Thursday, June 22, 2006

Speaking of Underpants


I posted earlier today about enormous underpants, completely unaware (underwear) that I was wearing fairly visible underwear beneath my white skirt. You're thinking, "WTF! Anne, you rag on others for their fashion fumbles. How could you DO SUCH A THING?!?!"

And I say to you, "I KNOW!!!! I DON'T KNOW!!!"

It looked fine in the mirror this morning. What can I say. I guess I just don't really care anymore.

So here I am posting about enormous underwear, and my friend at work says, "Hey, Anne, are you wearing dark underwear?"

SHIT!

Ok, they're heather grey. Not heather grey like Used-To-Be-White-Now-They're-Dingy, but made on purpose that color. Anyhoodle, I borrowed a huge black over the ass sweater from a co-worker and marched myself to Rite Aid to get m'self some new and nude drawers. Everyone I saw on the way asked me, "You must be chilly. But it's 80 degrees out!"

Whatever, a-hole. I need new underpants but I can't tell you that.

My choices at the drugstore were limited. 2-Packs of either: Size 8 or Size 10.

I've scanned the pink pair of Size 8 for you, because I'm wearing the tan. The scan bed wasn't large enough to capture all of the fabric. There's not a scan bed in the world big enough.

You can't see my underwear under my skirt anymore in these babies, but I can pull them up to my bazookas, doubling as a bra if need be. So low is the thigh coverage, that even the strongest bully in the cafetorium wouldn't be able to give me a wedgie.

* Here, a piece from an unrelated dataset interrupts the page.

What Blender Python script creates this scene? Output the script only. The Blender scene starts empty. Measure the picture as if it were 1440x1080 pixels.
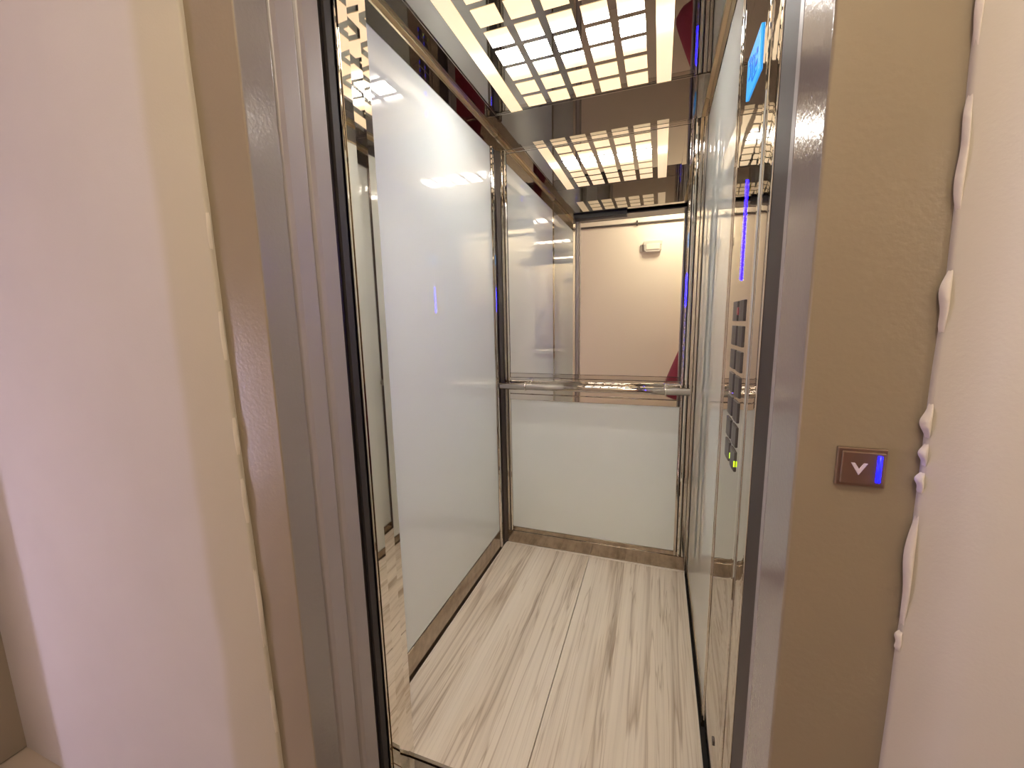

Ah, the benefits of granny panties.

9 comments:

newbluebaby said...

A thong would have saved this predicament for you.

anne altman said...

and you know because you wear your old lady's or what?

Valerie said...

LOL - OMG, stop it. you're killing me!

Bumpkyn said...

too bad it's not winter because they could also double (triple?) as long johns!!

newbluebaby said...

I'm just going by what I see. And what I mean by what I see is what the mirrors on the tips of my shoes see.

anne altman said...

CRACK ADDICT

Carolyn said...

Oh my God - I had a man spy on me in the ladies bathroom once using a hand mirror. Is that you, NBB?

Aww - I remember when I thought size 10 was large.

@alyssa ettinger said...

anne, jockey "no panty line promise" makes great modern briefs, kind of like boyshorts.

no more grannies for us. promise.

@alyssa ettinger said...

AND thongs are either for 25-year-olds or romantic evenings.